Further, his wife, Melissa, “was forced to explain to his boss why Robert wouldn’t show up to work the next day” and “their daughters can never un-see their father being wrongly arrested and taken away—their first real experience with the police.” The couple’s children, the ACLU said, have even started playing games involving arresting people and have accused their father of stealing from them in the wake of the incident.
The announcement was delivered in the midst of widespread calls for police brutality and racism in law enforcement to be addressed, with growing demand for law enforcement to be defunded entirely in the wake of George Floyd’s death.
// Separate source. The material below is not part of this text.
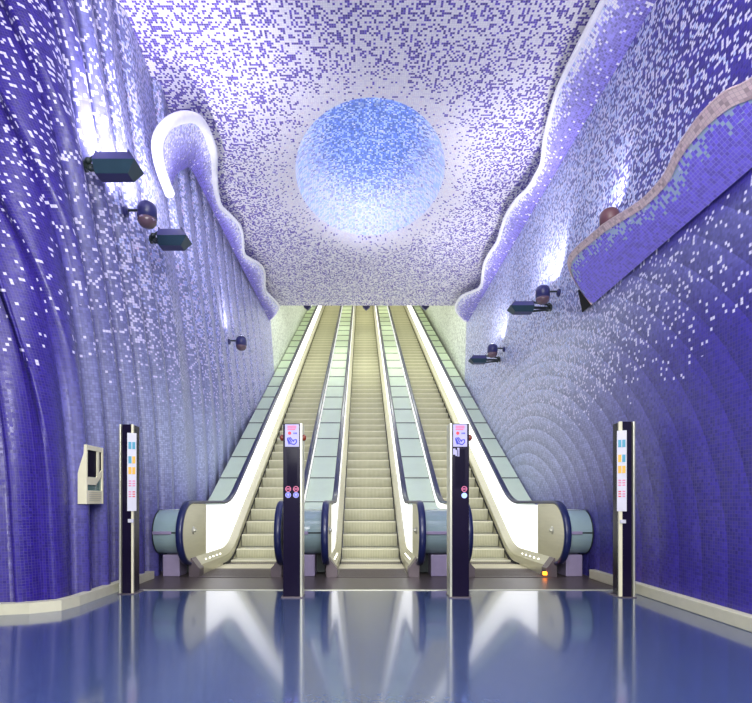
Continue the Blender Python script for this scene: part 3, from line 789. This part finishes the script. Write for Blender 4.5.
# ------------------------------------------------------------------ info pylons
def disc(bm, x, y, z, r, th=.003, seg=20, mi=0): cyl(bm, (x, y, z), (x, y - th, z), r, seg=seg, mi=mi)
def ring_(bm, x, y, z, r0, r1, seg=24):
    a = []; 
    for k in range(seg):
        c, s_ = math.cos(2 * PI * k / seg), math.sin(2 * PI * k / seg)
        a.append([bm.verts.new((x + r * c, yy, z + r * s_)) for r, yy in ((r0, y), (r1, y), (r1, y - .004), (r0, y - .004))])
    for k in range(seg):
        p, q = a[k], a[(k + 1) % seg]
        for m_ in range(4): bm.faces.new((p[m_], p[(m_ + 1) % 4], q[(m_ + 1) % 4], q[m_]))
def pylon(loc, label, sides, icons, scribble, trims):
    r = empty('info_pylon', loc, label, 'pylon', 'black info pylons in front of the escalators')
    W, Dp, Hh = .098, .10, 1.875
    bm = bmesh.new(); box(bm, -W, W, -Dp, Dp, 0, Hh, .006); bmo('column', bm, M['black'], r)
    bm = bmesh.new()
    for s in trims: box(bm, s * W - .012 if s > 0 else -W - .012, s * W + .012 if s > 0 else -W + .012, -Dp - .006, Dp, 0, Hh + .002, .003)
    bmo('edge_trim', bm, M['pylonedge'] , r)
    bm = bmesh.new(); box(bm, -W - .02, W + .02, -Dp - .02, Dp + .02, 0, .012, .003); bmo('base_plate', bm, M['steel_dk'], r)
    F_ = -Dp - .001
    bm = bmesh.new(); box(bm, -.075, .075, F_ - .004, F_, Hh - .25, Hh - .01); st = bmo('sign', bm, M['sticker'], r)
    f = F_ - .004
    bm = bmesh.new()
    for k in range(3): box(bm, -.050, .048 - .012 * (k == 2), f - .002, f, Hh - .036 - .018 * k, Hh - .024 - .018 * k)
    bmo('print', bm, M['pinkprint'], st)
    bm = bmesh.new(); disc(bm, -.026, f, Hh - .105, .018, .002); bmo('print', bm, M['red'], st)
    bm = bmesh.new()
    for k in range(3): box(bm, .015 + .014 * k, .025 + .014 * k, f - .002, f, Hh - .115, Hh - .098)
    # pointing hand
    for (a, b, c, d) in ((-.050, .155, -.020, .215), (-.036, .150, -.004, .205), (-.020, .150, .018, .198), (.0, .185, .045, .172), (.045, .172, .050, .200), (.050, .2, .024, .228), (-.02, .215, .024, .228), (-.05, .17, -.03, .225)):
        cyl(bm, (a, f - .001, Hh - b), (c, f - .001, Hh - d), .0055, seg=8)
    bmo('print', bm, M['blueprint'], st)
    for s in sides:
        bm = bmesh.new(); cyl(bm, (s * W, -.02, Hh - .145), (s * (W + .022), -.02, Hh - .145), .030, .036); ball(bm, (s * (W + .020), -.02, Hh - .145), .036, (.8, 1, 1)); bmo('side_lamp', bm, M['amber'], r, smooth=True)
    for (x, z, kind) in icons:
        if kind == 'stop':
            bm = bmesh.new(); ring_(bm, x, F_, z, .022, .031); g = bmo('no_entry_symbol', bm, M['ringred'], r)
            bm = bmesh.new(); box(bm, x - .019, x + .019, F_ - .003, F_, z - .006, z + .006); bmo('bar', bm, M['ringred'], g)
        else:
            hot = kind == 'hot'
            bm = bmesh.new(); disc(bm, x, F_, z, .026, .003); g = bmo('arrow_symbol', bm, M['blue_led_hot' if hot else 'blue_led'], r)
            bm = bmesh.new(); ring_(bm, x, F_, z, .026, .031); bmo('ring', bm, M['sticker'], g)
            bm = bmesh.new(); f2 = F_ - .003
            box(bm, x - .004, x + .004, f2 - .002, f2, z - .014, z + .006)
            t = [bm.verts.new((x - .012, f2 - .002, z + .003)), bm.verts.new((x + .012, f2 - .002, z + .003)), bm.verts.new((x, f2 - .002, z + .017))]
            u = [bm.verts.new((v.co.x, f2, v.co.z)) for v in t]; bm.faces.new(t); bm.faces.new(u[::-1])
            for k in range(3): bm.faces.new((t[k], t[(k + 1) % 3], u[(k + 1) % 3], u[k]))
            bmo('arrow', bm, M['white'], g)
    if scribble:   # torn remains of a sticker
        bm = bmesh.new()
        for (a, b, c, d) in ((-.075, .27, -.05, .335), (-.05, .285, -.02, .35), (-.03, .262, -.008, .355), (-.07, .30, -.01, .30)):
            box(bm, a, c, F_ - .003, F_, Hh - d, Hh - b)
        bmo('torn_sticker', bm, M['sticker'], r)
    bm = bmesh.new(); box(bm, -.055, .055, F_ - .002, F_, 1.18, 1.60); bmo('display_glass', bm, M['darkglass'], r)
    return r
icA = [(-.042, 1.17, 'stop'), (.042, 1.17, 'stop'), (-.042, 1.105, 'up'), (.042, 1.105, 'up')]
pylon((-.752, 5.63, 0), 'left black info pylon with two lit arrows and two amber side lamps', (-1, 1), icA, False, (1,))
pylon((1.055, 5.63, 0), 'right black info pylon with one glowing arrow and a torn sticker', (1,), [(.045, 1.17, 'stop'), (.045, 1.10, 'hot')], True, (-1,))

def wall_pylon(loc, s, label):
    """slim column near a side wall; s=+1 its board faces right"""
    r = empty('sign_column', loc, label, 'sign column', 'slim sign columns by the side walls')
    Hh = 1.90
    bm = bmesh.new(); box(bm, -.055, .055, -.10, .10, 0, Hh, .005); bmo('column', bm, M['black'], r)
    bm = bmesh.new(); box(bm, min(-s * .085, -s * .066), max(-s * .085, -s * .066), -.11, -.07, 0, Hh, .003); bmo('rail', bm, M['pylonedge'], r)
    bm = bmesh.new(); box(bm, min(s * .05, s * .085), max(s * .05, s * .070), -.106, -.075, 0, Hh, .003); bmo('lit_edge', bm, M['cream'], r)
    bm = bmesh.new()
    z0, z1 = .93, 1.80
    a = Vector((s * .015, -.125)); b = Vector((s * .100, -.085)); 
    def slab(bm, ta, tb, za, zb, o0, o1):
        p = a.lerp(b, ta); q = a.lerp(b, tb); d = (b - a).normalized(); nn = Vector((d.y, -d.x))
        if nn.y > 0: nn = -nn
        pts = [p + nn * o0, q + nn * o0, q + nn * o1, p + nn * o1]
        lo_ = [bm.verts.new((v.x, v.y, za)) for v in pts]; hi_ = [bm.verts.new((v.x, v.y, zb)) for v in pts]
        bm.faces.new(lo_[::-1]); bm.faces.new(hi_)
        for i in range(4): bm.faces.new((lo_[i], lo_[(i + 1) % 4], hi_[(i + 1) % 4], hi_[i]))
    slab(bm, 0, 1, z0, z1, 0, .012); bd = bmo('sign_board', bm, M['white'], r)
    rows = ((1.66, 'teal', 'teal'), (1.50, 'teal', 'amberp'), (1.38, 'amberp', 'amberp'), (1.24, 'pinkprint', 'pinkprint'), (1.12, 'pinkprint', 'red'))
    for z, m1, m2 in rows:
        for ta, tb, mm in ((.12, .46, m1), (.54, .88, m2)):
            bm = bmesh.new()
            if mm in ('pinkprint', 'red'):
                for q in range(3): slab(bm, ta + .03, tb - .03, z - .035 + .026 * q, z - .022 + .026 * q, .012, .014)
            else: slab(bm, ta, tb, z - .04, z + .04, .012, .014)
            bmo('symbol', bm, M[mm], bd)
    bm = bmesh.new(); box(bm, -.03 + s * .05, .03 + s * .05, -.125, -.10, .80, .84, .004); bmo('clamp', bm, M['white'], r)
    bm = bmesh.new(); box(bm, -.09, .09, -.13, .13, 0, .01); bmo('base_plate', bm, M['steel_dk'], r)
    return r
wall_pylon((-2.63, 5.85, 0), 1, 'slim dark sign column with white board by the left wall')
wall_pylon((2.86, 5.65, 0), -1, 'slim dark sign column with white board by the right wall')

# ------------------------------------------------------------------ cabinet on the left wall
r = empty('wall_cabinet', (WL + .005, 5.44, 1.01), 'small cream-framed wall cabinet with dark window on the left wall', 'cabinet', rz=0)
bm = bmesh.new()
y0, y1, z0, z1 = -.17, .17, 0, .61
box(bm, -.06, .012, y0, y1, z0, z1); bmo('back_box', bm, M['cream'], r)
bm = bmesh.new()
box(bm, .0125, .032, y0, y0 + .02, z0, z1); box(bm, .0125, .032, y1 - .02, y1, z0, z1); box(bm, .013, .030, y0 + .02, y1 - .02, z1 - .05, z1 - .001); box(bm, .013, .030, y0 + .02, y1 - .02, .001, .14)
box(bm, .0125, .0285, .05, .09, .27, .57)
a = [bm.verts.new((.03, *p)) for p in ((y0 + .02, .20), (y0 + .02, .28), (.03, .28), (y1 - .02, .37), (y1 - .02, .31), (.02, .20))]; bm.faces.new(a)
b = [bm.verts.new((.012, v.co.y, v.co.z)) for v in a]; bm.faces.new(b[::-1])
for k in range(6): bm.faces.new((a[k], a[(k + 1) % 6], b[(k + 1) % 6], b[k]))
bmo('frame', bm, M['cream'], r)
bm = bmesh.new(); box(bm, .012, .018, y0 + .02, y1 - .02, .28, .56); bmo('window', bm, M['darkglass'], r)
bm = bmesh.new(); box(bm, .012, .016, y0 + .02, y1 - .02, .14, .28); bmo('lower_window', bm, M['greenglass'], r)
bm = bmesh.new()
for k in range(5): box(bm, .030, .032, y0 + .05, y1 - .05 - .03 * (k == 4), .115 - .02 * k, .123 - .02 * k)
bmo('caption', bm, M['steel'], r)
In recent years, a growing body of research has suggested that algorithms for facial recognition technology can lead to racist profiling and outcomes, with MIT Media Lab researcher Joy Buolamwini and Microsoft researcher Timnit Gebru finding in 2018 that some facial analysis algorithms misclassified Black women nearly 35 percent of the time, despite correctly identifying white men most of the time.
“Even if this technology does become accurate (at the expense of people like me), I don’t want my daughters’ faces to be part of some government database,” Williams said in his opinion piece. “I don’t want cops showing up at their door because they were recorded at a protest the government didn’t like. I don’t want this technology automating and worsening the racist policies we’re protesting.”
Newsweek has contacted the Detroit Police Department for comment.